Dyer kept this job for nine years and then returned to Jamaica, where she worked as a personal assistant to a minister of government. She loved the job, but began to mourn the lack of artistic challenges. Eventually, she returned to Canada in 1980 and went back to the same firm she had left in 1971. “I spent the next 16 years working in that job until the company was downsized, and I was out of a job in 1996.”
It was around that time that Dyer tried her hand at dollmaking. Initially, she made a dollhouse family from a kit for a friend who had purchased an enormous doll house. “All I had to do was paint the faces and fit the limbs to the cloth bodies, but she was so impressed and delighted she asked me to make her a fairy doll.” Dyer declined, claiming she wasn’t a dollmaker. “When my friend purchased a porcelain fairy doll from the United States and told me what she had paid for it, the challenge loomed for me to try making one.”

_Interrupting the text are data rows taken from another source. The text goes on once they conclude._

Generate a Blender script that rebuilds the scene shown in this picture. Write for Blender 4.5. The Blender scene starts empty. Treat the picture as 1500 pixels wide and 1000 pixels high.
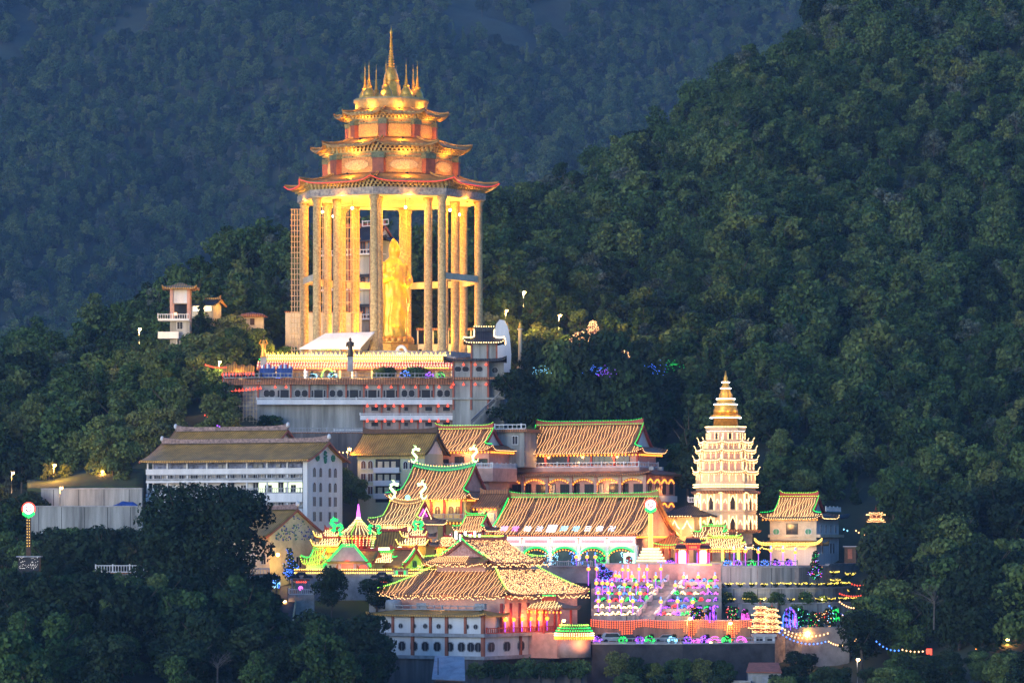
import bpy, math, random
import numpy as np
from mathutils import Vector as V, noise as mnoise
S = bpy.context.scene
COL = S.collection
R = math.radians
PI = math.pi
# ------------------------------------------------------------------ camera, sky, sun, exposure
F = 5600.0      # focal length in photo pixels (1500 wide)
H = 790.0       # photo row of the horizon
cd = bpy.data.cameras.new('camera')
cam = bpy.data.objects.new('camera', cd); COL.objects.link(cam)
cam.location = (0, 0, 0); cam.rotation_euler = (R(90), 0, 0)
cd.sensor_width = 36; cd.lens = F/1500*36; cd.shift_y = (H-500)/1500
cd.clip_start = 1; cd.clip_end = 8000
S.camera = cam
W = bpy.data.worlds.new('World'); S.world = W; W.use_nodes = True
nt = W.node_tree
sky = nt.nodes.new('ShaderNodeTexSky'); sky.sky_type = 'NISHITA'; sky.sun_disc = False
SUN_EL, SUN_ROT = R(9), R(215)
sky.sun_elevation = SUN_EL; sky.sun_rotation = SUN_ROT
sky.ozone_density = 7
bg = nt.nodes['Background']; bg.inputs[1].default_value = 0.15
nt.links.new(sky.outputs[0], bg.inputs[0])
sl = bpy.data.lights.new('sun', 'SUN'); sl.energy = 0.36; sl.angle = R(20); sl.color = (1, .95, .9)
so = bpy.data.objects.new('sun', sl); COL.objects.link(so)
sd = V((math.sin(SUN_ROT)*math.cos(SUN_EL), math.cos(SUN_ROT)*math.cos(SUN_EL), math.sin(SUN_EL)))
so.rotation_euler = sd.to_track_quat('Z', 'Y').to_euler(); so.location = (-100, -100, 300)
S.view_settings.view_transform = 'Standard'; S.view_settings.look = 'None'
S.view_settings.exposure = 1.6; S.view_settings.gamma = 1; S.view_settings.use_curve_mapping = False
S.render.engine = 'CYCLES'
cy = S.cycles
cy.use_denoising = True; cy.max_bounces = 4; cy.diffuse_bounces = 2; cy.glossy_bounces = 2
cy.transmission_bounces = 2; cy.transparent_max_bounces = 6; cy.volume_bounces = 0
cy.use_light_tree = True; cy.sample_clamp_indirect = 3; cy.caustics_reflective = False; cy.caustics_refractive = False
try: cy.denoising_prefilter = 'ACCURATE'
except Exception: pass

# ------------------------------------------------------------------ helpers
def P(px, py, Y):
    return V(((px-750)*Y/F, Y, (H-py)*Y/F))
rnd = random.Random(7)

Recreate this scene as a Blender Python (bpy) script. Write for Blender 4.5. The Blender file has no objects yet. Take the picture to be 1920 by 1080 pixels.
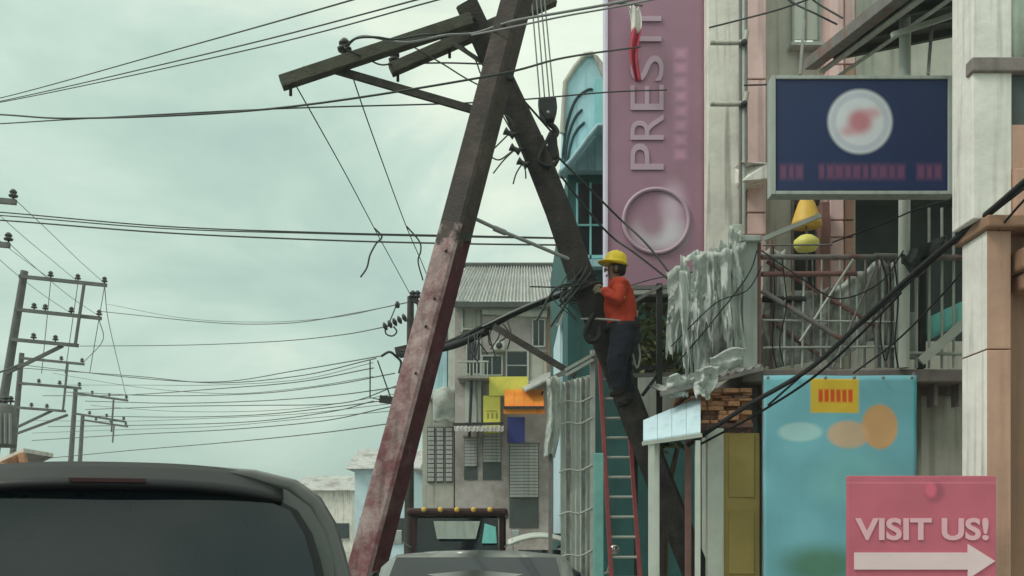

The aspiring doll artist signed up for lessons in china painting, and, after a year of painting dolls from commercial molds, she tried sculpting her own.
“I had the unique ability to capture the likenesses of my subjects. It didn’t take long before I started getting commissions for portrait dolls of children,” she confides.
Today, the busy doll artist juggles her sculpting with her teaching of the fine points of portraiture and porcelain modeling. Her calendar is filled with requests to do commissioned work: dolls based on photographs of children and celebrities. She also finds the time, though, to pursue subjects close to her heart.
“I started doing figures of the Maasai people two years ago. I feel a profound kinship with these beautiful, creative, earthy people,” Dyer explains. “Their whole way of life is being swallowed up by industrialization and that saddens me. I intend to add one or two pieces to the series every year.”
In addition to her African tributes, Dyer would like to sculpt likenesses of personal heroes, such as Mother Teresa, Nelson Mandela, Albert Einstein, and Bob Marley, among others.
At her side as she loves, laughs and labors is her soul mate, Michael, her partner of 25 years. “I had an unsuccessful marriage for 10 years, but I now live with Michael. Between us, we have six children and 11 grandchildren. Michael is my engineer. He has the unique ability to figure out the most complicated mold, make me any base or prop, and he always loads up the van and drives us to any doll show no matter where it is.”
Dyer’s thoughts these days are happy and productive. Her peace of mind and devotion to her doll craft is golden. “Dollmaking is food for the soul to me,” she affirms. That sense of satisfaction is priceless, far beyond pennies.